--- Start ---
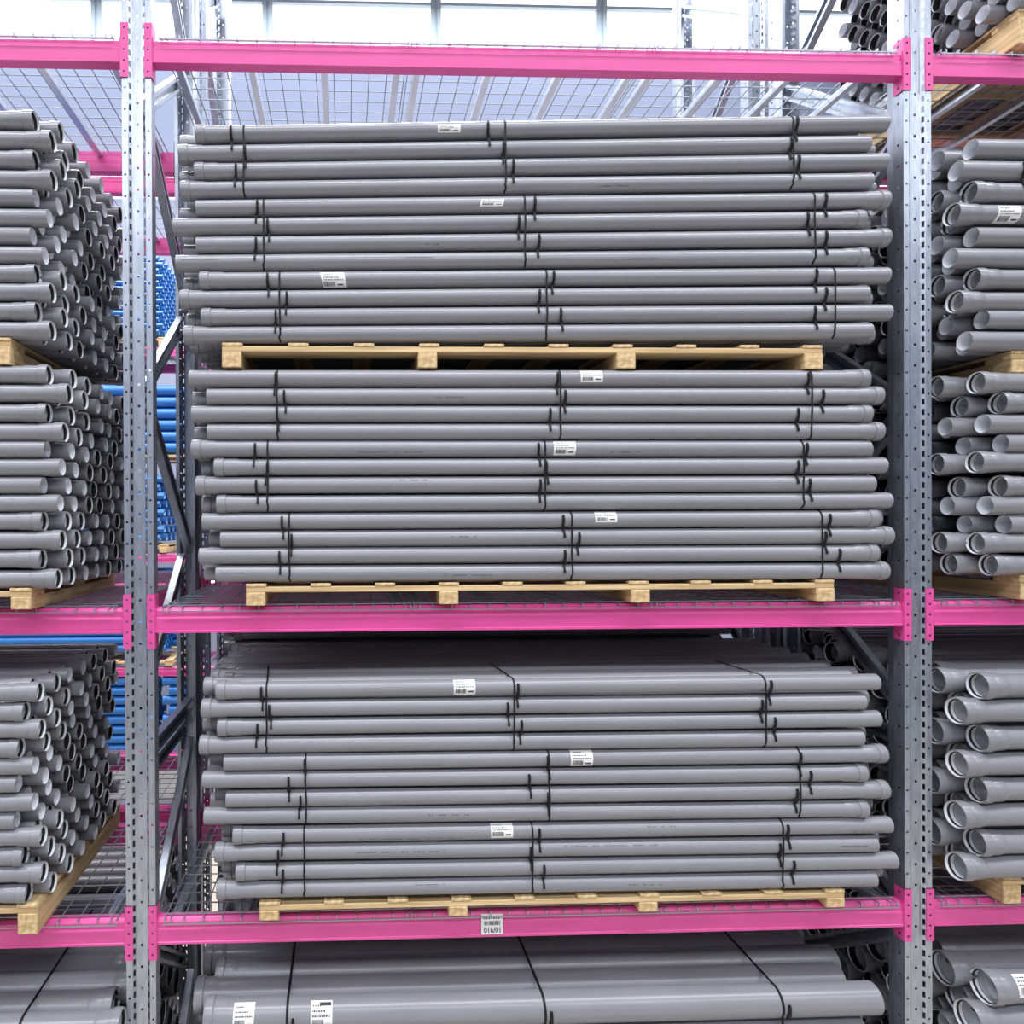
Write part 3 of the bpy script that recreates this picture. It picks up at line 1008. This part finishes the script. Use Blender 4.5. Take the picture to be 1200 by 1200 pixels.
blue_fill(-3.4, -.6, [at(195, py, 4.215)[1] for py in (458, 471.5, 485, 498.5, 512, 525)], .052, 'thick blue pipes behind the front row below the far top beam')
blue_fill(-3.4, -1.17, [at(160, py, 4.215)[1] for py in (798, 809.5, 820.5, 832, 843, 854.5, 865.5, 876.5)], .043, 'bright blue pipes behind the front of the left pile on the lowest far beam')
blue_fill(-.97, 1.4, [at(160, py, 4.215)[1] for py in (798, 809.5, 820.5, 832, 843, 854.5, 865.5, 876.5)], .043, 'bright blue pipes behind the front of the right pile on the lowest far beam')
blue_fill(-3.4, -1.0, [1.70 + i * .078 for i in range(10)], .038, 'blue pipes behind the front row on the lower far deck')


def blue_ends(name, x1, Y0, z0, z1, R, pitch, ncol, label, length=2.3):
    b = MB()
    n = int((z1 - z0) / pitch)
    for i in range(n):
        for c in range(ncol):
            x = x1 + (.04 if (i + c) % 2 else 0)
            y, z = Y0 + c * pitch * 1.05, z0 + R + i * pitch
            vo = len(b.v)
            b.lathe([(x - length, R), (x, R), (x, R * .84), (x - .12, R * .8), (x - .13, 0.001)], 8, ms=[0, 0, 1, 1])
            b.v[vo:] = [(p[0], p[1] + y, p[2] + z) for p in b.v[vo:]]
    tag(ob(name, b.mesh(name, [M_BLUE, M_BLUEIN], 35)), label, 'pipes', kind='stuff')


blue_ends('blue_pipe_pile', -1.05, 4.205, 4.70, 5.46, .027, .058, 12, 'tall pile of thin blue pipes on the top deck of the far rack')
blue_ends('blue_pipe_pile', -1.05, 4.21, 2.72, 3.44, .037, .080, 9, 'pile of blue pipes on the middle deck of the far rack')
pallet([-3.3, -2.5, -1.7, -1.0], 4.165, DT('lower'), 'wooden pallet under the blue pipes on the lower far deck', hs=.025)
pallet([-3.3, -2.5, -1.7, -1.05], 4.165, DT('middle'), 'wooden pallet under the blue pile on the middle far deck', hs=.05)
pallet([-3.3, -2.5, -1.7, -1.05], 4.165, DT('top'), 'wooden pallet under the thin blue pile on the top far deck', hs=.05)
pallet([-3.3, -2.5, -1.7, -.75], 4.165, at(195, 525, 4.215)[1] - .052 - .085, 'wooden pallet between the two blue piles of the far rack', hs=.05)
--- End ---
> **Short task**
Give the data above again in full and unchanged, skipping the pictures.

> **Answer to this problem**
Write part 3 of the bpy script that recreates this picture. It picks up at line 1008. This part finishes the script. Use Blender 4.5. Take the picture to be 1200 by 1200 pixels.
blue_fill(-3.4, -.6, [at(195, py, 4.215)[1] for py in (458, 471.5, 485, 498.5, 512, 525)], .052, 'thick blue pipes behind the front row below the far top beam')
blue_fill(-3.4, -1.17, [at(160, py, 4.215)[1] for py in (798, 809.5, 820.5, 832, 843, 854.5, 865.5, 876.5)], .043, 'bright blue pipes behind the front of the left pile on the lowest far beam')
blue_fill(-.97, 1.4, [at(160, py, 4.215)[1] for py in (798, 809.5, 820.5, 832, 843, 854.5, 865.5, 876.5)], .043, 'bright blue pipes behind the front of the right pile on the lowest far beam')
blue_fill(-3.4, -1.0, [1.70 + i * .078 for i in range(10)], .038, 'blue pipes behind the front row on the lower far deck')


def blue_ends(name, x1, Y0, z0, z1, R, pitch, ncol, label, length=2.3):
    b = MB()
    n = int((z1 - z0) / pitch)
    for i in range(n):
        for c in range(ncol):
            x = x1 + (.04 if (i + c) % 2 else 0)
            y, z = Y0 + c * pitch * 1.05, z0 + R + i * pitch
            vo = len(b.v)
            b.lathe([(x - length, R), (x, R), (x, R * .84), (x - .12, R * .8), (x - .13, 0.001)], 8, ms=[0, 0, 1, 1])
            b.v[vo:] = [(p[0], p[1] + y, p[2] + z) for p in b.v[vo:]]
    tag(ob(name, b.mesh(name, [M_BLUE, M_BLUEIN], 35)), label, 'pipes', kind='stuff')


blue_ends('blue_pipe_pile', -1.05, 4.205, 4.70, 5.46, .027, .058, 12, 'tall pile of thin blue pipes on the top deck of the far rack')
blue_ends('blue_pipe_pile', -1.05, 4.21, 2.72, 3.44, .037, .080, 9, 'pile of blue pipes on the middle deck of the far rack')
pallet([-3.3, -2.5, -1.7, -1.0], 4.165, DT('lower'), 'wooden pallet under the blue pipes on the lower far deck', hs=.025)
pallet([-3.3, -2.5, -1.7, -1.05], 4.165, DT('middle'), 'wooden pallet under the blue pile on the middle far deck', hs=.05)
pallet([-3.3, -2.5, -1.7, -1.05], 4.165, DT('top'), 'wooden pallet under the thin blue pile on the top far deck', hs=.05)
pallet([-3.3, -2.5, -1.7, -.75], 4.165, at(195, 525, 4.215)[1] - .052 - .085, 'wooden pallet between the two blue piles of the far rack', hs=.05)